Rentable, an online multifamily rental and property management platform, raised $22.5 million in Series B funding.
Private equity and venture capital firm Susquehanna Growth Equity led the round, Rentable said. Other investors included 4490 Ventures and Flyover Capital, both of which had participated in the startup’s $5 million Series A round in 2016.
The capital raise saw a “significant increase” in valuation relative to Rentable’s last round of financing, the startup said. It did not offer a specific valuation figure.
Madison-headquartered Rentable, which launched in 2013, aims to lift the apartment rental market out of what co-founder and CEO Alec Slocum described as the “classifieds era” and make the rental process as fluid and intuitive as other e-commerce avenues.
Rentable also creates tools for property owners that streamline listing, leasing and management. Unlike legacy competitors such as Rent.com or Apartmentguide.com, Rentable prioritizes smaller-scale, or mid-market, landlords that otherwise might be priced out of the online marketplace.
Addressing the listing and management problem for landlords simultaneously fixes the search problem for renters, Slocum said.
“To really change the search experience for renters, you can’t just add another filter and create a new screen,” Slocum told The Real Deal. “You need to unlock new content, new technology that really solves the friction points that renters experience.”
Rentable’s revenue nearly doubled in 2020 as the country was in lockdown, the startup said. Armed with the new funding, the company plans to double its workforce over the next year with new hires in sales, product, engineering and business development.
Josh Elser, managing director at Susquehanna Growth Equity, described Rentable’s position in the marketplace as a “dream scenario” — young renters are starved for a sophisticated online marketplace at a critical juncture in their financial lives.
“The old, big players can’t really change their ways, and they’ve created an environment where companies like Rentable have big room to improve and grow,” he said.
Susquehanna Growth Equity, a subsidiary of the trading and technology firm Susquehanna International Group, focuses on growth-stage software, internet and data companies with revenue of $5 million to $50 million.
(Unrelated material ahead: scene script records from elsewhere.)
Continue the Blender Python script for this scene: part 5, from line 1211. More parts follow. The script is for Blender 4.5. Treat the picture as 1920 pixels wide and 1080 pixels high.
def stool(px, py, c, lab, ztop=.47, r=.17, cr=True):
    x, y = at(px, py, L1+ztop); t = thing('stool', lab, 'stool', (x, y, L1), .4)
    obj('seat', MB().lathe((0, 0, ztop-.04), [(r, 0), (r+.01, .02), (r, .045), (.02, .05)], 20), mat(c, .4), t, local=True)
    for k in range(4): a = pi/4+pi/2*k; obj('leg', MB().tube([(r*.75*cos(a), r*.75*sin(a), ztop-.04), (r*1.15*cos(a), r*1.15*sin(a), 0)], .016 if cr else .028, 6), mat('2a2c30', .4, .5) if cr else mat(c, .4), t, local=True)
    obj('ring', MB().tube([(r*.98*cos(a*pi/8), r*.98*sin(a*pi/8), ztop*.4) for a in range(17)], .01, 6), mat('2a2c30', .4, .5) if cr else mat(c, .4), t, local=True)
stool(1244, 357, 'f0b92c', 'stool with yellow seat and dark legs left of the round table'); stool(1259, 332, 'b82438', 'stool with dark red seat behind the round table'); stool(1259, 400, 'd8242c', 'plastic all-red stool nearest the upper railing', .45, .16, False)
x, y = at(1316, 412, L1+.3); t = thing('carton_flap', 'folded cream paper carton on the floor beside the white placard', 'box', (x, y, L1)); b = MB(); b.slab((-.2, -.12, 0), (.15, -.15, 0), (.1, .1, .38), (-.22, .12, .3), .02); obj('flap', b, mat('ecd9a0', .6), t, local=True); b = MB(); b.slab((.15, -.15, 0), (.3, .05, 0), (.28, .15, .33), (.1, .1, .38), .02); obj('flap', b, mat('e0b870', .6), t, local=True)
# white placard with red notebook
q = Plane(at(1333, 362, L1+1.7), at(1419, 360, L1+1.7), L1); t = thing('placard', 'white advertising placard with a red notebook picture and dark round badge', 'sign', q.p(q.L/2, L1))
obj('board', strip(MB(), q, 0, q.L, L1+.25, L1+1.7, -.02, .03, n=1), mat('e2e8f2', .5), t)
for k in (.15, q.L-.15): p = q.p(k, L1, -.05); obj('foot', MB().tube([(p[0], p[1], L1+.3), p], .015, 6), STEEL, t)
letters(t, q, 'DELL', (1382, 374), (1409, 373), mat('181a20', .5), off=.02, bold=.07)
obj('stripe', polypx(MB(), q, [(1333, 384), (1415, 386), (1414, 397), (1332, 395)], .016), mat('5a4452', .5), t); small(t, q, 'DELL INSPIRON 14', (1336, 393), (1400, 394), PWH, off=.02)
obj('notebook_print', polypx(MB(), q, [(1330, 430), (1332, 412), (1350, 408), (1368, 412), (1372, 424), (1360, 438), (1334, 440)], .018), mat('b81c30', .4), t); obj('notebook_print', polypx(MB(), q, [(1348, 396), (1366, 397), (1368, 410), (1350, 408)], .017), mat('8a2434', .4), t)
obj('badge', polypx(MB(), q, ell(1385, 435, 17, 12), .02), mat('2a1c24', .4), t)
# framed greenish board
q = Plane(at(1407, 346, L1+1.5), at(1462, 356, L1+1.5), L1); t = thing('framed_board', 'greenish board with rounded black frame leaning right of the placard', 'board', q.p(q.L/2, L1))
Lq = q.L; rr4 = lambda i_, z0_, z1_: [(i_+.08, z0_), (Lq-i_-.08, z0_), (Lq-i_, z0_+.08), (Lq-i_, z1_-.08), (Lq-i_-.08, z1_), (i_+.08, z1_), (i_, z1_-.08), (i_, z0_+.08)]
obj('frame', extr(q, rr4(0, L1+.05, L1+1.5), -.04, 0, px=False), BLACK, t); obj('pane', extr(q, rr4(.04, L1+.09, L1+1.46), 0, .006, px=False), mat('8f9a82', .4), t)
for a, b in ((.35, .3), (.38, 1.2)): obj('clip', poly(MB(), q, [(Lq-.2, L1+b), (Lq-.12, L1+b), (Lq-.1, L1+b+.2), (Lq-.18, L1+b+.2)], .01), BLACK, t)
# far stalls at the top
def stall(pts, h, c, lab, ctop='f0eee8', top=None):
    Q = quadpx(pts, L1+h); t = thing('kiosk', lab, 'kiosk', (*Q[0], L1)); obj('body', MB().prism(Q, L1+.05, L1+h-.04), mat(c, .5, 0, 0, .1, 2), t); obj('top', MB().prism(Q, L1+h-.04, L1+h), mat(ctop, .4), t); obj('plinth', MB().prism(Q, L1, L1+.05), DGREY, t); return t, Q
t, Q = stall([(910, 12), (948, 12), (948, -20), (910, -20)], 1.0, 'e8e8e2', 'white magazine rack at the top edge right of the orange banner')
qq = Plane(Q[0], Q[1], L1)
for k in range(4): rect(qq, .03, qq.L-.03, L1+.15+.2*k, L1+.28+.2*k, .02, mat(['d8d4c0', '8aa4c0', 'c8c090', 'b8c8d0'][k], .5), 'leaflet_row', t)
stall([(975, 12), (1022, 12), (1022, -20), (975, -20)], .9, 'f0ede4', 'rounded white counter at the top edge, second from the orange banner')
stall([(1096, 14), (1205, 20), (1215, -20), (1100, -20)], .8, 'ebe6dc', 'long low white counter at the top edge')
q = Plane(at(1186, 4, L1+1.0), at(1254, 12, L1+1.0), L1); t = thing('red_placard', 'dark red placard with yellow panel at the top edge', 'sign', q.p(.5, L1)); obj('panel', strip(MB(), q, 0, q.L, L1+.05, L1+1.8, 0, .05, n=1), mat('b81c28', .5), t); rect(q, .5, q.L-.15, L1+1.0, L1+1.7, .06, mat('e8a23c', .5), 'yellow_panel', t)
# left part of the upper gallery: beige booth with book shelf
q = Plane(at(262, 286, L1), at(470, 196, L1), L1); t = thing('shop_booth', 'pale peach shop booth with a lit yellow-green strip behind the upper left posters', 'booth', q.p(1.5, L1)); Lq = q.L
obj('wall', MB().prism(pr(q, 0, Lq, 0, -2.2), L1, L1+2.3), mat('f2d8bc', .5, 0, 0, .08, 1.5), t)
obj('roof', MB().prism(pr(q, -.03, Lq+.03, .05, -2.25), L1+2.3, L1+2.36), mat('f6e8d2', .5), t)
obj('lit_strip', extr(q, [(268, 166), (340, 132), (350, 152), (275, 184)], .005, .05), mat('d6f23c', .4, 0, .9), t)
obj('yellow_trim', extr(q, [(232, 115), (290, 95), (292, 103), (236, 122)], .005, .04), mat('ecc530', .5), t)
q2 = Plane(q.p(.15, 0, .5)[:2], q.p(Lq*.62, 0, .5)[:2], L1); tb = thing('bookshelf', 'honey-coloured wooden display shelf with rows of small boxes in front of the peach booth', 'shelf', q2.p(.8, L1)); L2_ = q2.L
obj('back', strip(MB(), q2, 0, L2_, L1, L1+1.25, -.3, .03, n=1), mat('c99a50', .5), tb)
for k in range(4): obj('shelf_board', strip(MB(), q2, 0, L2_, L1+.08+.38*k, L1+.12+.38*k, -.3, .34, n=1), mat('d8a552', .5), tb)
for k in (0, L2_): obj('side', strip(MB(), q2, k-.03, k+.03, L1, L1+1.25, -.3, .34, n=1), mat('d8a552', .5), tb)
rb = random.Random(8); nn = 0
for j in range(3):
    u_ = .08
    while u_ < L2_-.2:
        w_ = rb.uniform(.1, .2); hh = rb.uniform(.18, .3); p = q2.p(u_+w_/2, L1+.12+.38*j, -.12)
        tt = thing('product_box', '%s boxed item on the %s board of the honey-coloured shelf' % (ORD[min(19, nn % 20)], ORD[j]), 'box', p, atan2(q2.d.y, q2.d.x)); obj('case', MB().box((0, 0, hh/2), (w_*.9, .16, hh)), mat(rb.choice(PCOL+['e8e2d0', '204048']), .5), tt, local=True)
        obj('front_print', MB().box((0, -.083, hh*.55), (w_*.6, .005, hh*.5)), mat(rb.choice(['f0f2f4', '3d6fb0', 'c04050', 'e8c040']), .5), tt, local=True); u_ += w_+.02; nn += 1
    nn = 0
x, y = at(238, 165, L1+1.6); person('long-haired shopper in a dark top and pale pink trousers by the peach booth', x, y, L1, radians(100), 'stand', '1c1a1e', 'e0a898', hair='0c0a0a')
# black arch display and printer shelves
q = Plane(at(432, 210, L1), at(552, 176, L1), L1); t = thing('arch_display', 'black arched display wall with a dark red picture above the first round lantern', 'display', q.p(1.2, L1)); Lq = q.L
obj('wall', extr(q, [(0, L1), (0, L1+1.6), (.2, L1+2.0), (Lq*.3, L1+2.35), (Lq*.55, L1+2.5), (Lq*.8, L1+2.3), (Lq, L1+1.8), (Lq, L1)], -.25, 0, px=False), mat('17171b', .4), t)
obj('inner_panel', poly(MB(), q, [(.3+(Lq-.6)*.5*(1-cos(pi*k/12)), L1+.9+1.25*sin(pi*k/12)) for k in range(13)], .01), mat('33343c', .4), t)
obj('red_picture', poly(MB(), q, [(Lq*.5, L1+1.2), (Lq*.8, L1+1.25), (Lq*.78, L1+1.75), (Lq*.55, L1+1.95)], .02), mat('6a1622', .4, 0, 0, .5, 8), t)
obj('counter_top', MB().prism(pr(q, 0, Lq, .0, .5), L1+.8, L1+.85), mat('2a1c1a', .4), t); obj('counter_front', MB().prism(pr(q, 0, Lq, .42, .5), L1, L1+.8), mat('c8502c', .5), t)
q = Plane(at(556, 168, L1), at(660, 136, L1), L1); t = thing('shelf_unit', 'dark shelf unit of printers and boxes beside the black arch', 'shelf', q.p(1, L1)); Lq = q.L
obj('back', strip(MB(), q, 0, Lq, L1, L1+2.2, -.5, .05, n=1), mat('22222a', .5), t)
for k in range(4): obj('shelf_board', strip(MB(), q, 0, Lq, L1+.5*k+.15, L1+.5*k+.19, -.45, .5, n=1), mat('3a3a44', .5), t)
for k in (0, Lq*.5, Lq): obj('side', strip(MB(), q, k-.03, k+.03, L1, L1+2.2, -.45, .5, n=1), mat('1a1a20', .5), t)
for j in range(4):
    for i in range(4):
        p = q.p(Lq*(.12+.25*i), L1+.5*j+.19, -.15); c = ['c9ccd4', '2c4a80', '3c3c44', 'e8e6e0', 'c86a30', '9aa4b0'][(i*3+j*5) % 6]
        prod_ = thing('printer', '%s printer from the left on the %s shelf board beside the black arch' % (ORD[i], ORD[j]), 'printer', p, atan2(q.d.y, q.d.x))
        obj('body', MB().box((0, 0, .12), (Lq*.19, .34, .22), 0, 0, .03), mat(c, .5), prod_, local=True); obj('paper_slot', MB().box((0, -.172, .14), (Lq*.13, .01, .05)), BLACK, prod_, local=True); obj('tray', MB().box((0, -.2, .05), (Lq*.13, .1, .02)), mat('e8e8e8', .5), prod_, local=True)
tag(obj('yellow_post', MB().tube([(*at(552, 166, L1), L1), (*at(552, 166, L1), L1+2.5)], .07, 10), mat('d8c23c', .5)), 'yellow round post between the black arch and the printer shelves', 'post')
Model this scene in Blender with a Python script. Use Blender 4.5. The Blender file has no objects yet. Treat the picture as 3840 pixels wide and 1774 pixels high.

It does not raise outside capital, and so can be flexible with check size, deal structure and timing, Elser said.
In recent years, Susquehanna has made about five investments in proptech, which Elser said is finally driving “real impacts in terms of dollars and returns.”
“The dollars are massive, the technology is finally hitting, a lot of the companies that were early are reaching critical scale, and the capital markets have opened for exits,” Elser said. “The perfect storm is here for proptech growth-stage investing.”